→ **Your objective**
Each line that holds the word "from" is to be identified and copied.
** Start Information shown **
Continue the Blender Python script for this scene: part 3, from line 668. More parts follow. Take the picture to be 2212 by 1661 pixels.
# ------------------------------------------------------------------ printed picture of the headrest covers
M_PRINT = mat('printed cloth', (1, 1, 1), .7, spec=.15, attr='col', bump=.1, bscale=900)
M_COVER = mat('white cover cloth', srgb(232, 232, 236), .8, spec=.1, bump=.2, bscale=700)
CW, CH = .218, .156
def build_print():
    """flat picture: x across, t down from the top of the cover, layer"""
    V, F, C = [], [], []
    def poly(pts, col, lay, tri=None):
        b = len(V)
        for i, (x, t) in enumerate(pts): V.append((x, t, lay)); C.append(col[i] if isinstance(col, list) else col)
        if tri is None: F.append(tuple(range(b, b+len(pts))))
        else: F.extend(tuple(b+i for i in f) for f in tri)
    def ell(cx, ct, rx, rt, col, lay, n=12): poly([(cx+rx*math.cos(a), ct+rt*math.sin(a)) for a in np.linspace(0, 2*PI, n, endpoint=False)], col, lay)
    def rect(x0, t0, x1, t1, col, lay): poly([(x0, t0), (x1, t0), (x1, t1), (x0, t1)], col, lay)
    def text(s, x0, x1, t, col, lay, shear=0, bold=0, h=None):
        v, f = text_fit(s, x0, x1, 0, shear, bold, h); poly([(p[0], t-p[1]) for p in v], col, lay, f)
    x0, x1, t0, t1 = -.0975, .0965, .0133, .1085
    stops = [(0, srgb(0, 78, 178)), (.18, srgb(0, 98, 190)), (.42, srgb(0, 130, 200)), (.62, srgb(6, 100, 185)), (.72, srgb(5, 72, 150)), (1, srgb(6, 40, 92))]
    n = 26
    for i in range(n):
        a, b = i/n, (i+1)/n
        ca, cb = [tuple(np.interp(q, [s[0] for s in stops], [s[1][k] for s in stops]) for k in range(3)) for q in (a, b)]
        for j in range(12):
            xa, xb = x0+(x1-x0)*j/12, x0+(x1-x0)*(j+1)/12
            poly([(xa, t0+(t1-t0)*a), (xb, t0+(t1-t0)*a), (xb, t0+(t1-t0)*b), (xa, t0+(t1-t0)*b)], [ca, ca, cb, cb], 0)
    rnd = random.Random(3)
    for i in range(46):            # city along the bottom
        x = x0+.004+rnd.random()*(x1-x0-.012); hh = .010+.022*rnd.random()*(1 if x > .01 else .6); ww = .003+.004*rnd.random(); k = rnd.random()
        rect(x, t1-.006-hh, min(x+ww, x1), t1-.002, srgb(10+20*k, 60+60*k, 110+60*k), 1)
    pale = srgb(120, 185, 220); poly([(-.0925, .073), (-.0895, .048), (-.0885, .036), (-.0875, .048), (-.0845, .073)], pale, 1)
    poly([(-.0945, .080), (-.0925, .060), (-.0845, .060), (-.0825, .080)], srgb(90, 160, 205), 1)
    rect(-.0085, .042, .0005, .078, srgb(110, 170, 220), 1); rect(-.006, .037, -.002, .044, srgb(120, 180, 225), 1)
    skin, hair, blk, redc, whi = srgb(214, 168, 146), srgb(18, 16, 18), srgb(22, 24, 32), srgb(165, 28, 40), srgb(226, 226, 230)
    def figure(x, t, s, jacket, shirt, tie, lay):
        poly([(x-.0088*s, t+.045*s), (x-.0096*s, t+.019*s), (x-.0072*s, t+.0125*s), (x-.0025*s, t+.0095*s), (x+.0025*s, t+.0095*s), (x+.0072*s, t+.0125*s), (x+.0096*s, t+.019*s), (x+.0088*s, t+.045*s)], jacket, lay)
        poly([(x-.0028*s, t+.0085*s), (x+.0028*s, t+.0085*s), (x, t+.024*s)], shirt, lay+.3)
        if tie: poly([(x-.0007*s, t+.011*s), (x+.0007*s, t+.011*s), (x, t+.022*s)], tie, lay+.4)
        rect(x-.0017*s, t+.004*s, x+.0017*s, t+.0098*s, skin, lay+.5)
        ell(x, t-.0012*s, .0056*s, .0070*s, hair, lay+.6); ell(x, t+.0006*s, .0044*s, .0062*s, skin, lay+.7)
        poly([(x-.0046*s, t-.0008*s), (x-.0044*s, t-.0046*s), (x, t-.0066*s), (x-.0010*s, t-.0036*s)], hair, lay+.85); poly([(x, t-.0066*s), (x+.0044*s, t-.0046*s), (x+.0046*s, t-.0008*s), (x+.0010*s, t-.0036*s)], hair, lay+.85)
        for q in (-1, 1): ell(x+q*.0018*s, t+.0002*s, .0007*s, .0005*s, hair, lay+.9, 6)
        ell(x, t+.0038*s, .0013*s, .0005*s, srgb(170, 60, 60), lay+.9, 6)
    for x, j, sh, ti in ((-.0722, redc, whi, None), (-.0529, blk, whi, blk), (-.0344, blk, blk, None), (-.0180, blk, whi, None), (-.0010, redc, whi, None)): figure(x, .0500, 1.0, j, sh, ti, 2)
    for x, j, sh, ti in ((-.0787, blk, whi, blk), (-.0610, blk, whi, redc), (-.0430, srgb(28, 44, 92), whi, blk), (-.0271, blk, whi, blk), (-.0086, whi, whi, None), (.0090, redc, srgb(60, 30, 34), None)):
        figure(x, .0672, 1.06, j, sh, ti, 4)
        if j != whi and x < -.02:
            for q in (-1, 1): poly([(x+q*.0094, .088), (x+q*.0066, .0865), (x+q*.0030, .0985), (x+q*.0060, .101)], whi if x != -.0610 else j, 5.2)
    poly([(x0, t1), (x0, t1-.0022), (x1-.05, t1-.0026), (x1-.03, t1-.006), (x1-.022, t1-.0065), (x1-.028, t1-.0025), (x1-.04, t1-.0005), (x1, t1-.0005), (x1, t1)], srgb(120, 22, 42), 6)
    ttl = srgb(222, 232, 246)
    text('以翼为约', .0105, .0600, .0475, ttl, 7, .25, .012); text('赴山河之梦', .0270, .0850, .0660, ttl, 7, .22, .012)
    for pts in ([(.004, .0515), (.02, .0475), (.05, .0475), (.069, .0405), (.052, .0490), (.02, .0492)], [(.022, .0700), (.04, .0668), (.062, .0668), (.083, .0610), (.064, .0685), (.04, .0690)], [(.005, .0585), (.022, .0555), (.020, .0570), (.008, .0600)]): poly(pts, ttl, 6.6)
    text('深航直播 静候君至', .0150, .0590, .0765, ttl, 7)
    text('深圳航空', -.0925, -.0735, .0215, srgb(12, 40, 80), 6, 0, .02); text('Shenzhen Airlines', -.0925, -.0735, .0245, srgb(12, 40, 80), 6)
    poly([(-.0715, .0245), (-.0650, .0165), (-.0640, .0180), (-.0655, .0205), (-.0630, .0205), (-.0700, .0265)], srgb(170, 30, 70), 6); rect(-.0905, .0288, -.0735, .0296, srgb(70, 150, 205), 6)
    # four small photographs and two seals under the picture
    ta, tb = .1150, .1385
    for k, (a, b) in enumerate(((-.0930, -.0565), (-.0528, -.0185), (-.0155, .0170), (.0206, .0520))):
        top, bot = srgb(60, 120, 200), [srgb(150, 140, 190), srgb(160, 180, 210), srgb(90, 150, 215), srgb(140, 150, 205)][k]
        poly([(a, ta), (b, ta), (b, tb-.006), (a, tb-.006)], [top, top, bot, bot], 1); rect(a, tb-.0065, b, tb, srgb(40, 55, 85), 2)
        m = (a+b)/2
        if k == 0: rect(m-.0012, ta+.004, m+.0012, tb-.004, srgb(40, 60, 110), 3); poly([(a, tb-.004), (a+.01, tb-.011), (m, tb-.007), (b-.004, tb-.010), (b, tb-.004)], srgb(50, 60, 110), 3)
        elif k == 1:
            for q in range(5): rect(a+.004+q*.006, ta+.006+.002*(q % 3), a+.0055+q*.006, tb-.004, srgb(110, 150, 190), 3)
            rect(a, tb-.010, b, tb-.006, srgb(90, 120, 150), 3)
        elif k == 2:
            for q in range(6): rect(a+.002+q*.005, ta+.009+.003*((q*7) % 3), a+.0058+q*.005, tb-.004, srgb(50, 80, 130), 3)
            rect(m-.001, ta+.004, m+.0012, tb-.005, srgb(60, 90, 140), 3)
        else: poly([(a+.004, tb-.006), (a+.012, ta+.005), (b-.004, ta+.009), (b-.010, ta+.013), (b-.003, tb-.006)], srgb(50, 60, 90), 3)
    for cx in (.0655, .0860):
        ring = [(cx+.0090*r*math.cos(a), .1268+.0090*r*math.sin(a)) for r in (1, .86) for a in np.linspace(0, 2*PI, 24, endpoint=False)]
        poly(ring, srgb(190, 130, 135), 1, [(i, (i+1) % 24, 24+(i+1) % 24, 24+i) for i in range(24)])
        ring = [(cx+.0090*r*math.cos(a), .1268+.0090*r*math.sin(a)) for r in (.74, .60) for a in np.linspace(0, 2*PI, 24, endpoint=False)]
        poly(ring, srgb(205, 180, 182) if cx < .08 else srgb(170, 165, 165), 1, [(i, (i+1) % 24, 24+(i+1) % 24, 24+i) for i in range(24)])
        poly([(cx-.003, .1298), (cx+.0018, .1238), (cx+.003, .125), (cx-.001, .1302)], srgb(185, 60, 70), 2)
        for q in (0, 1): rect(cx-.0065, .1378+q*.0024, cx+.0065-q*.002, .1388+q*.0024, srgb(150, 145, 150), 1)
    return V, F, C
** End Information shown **
→ **Written solution**
Continue the Blender Python script for this scene: part 3, from line 668. More parts follow. Take the picture to be 2212 by 1661 pixels.
    """flat picture: x across, t down from the top of the cover, layer"""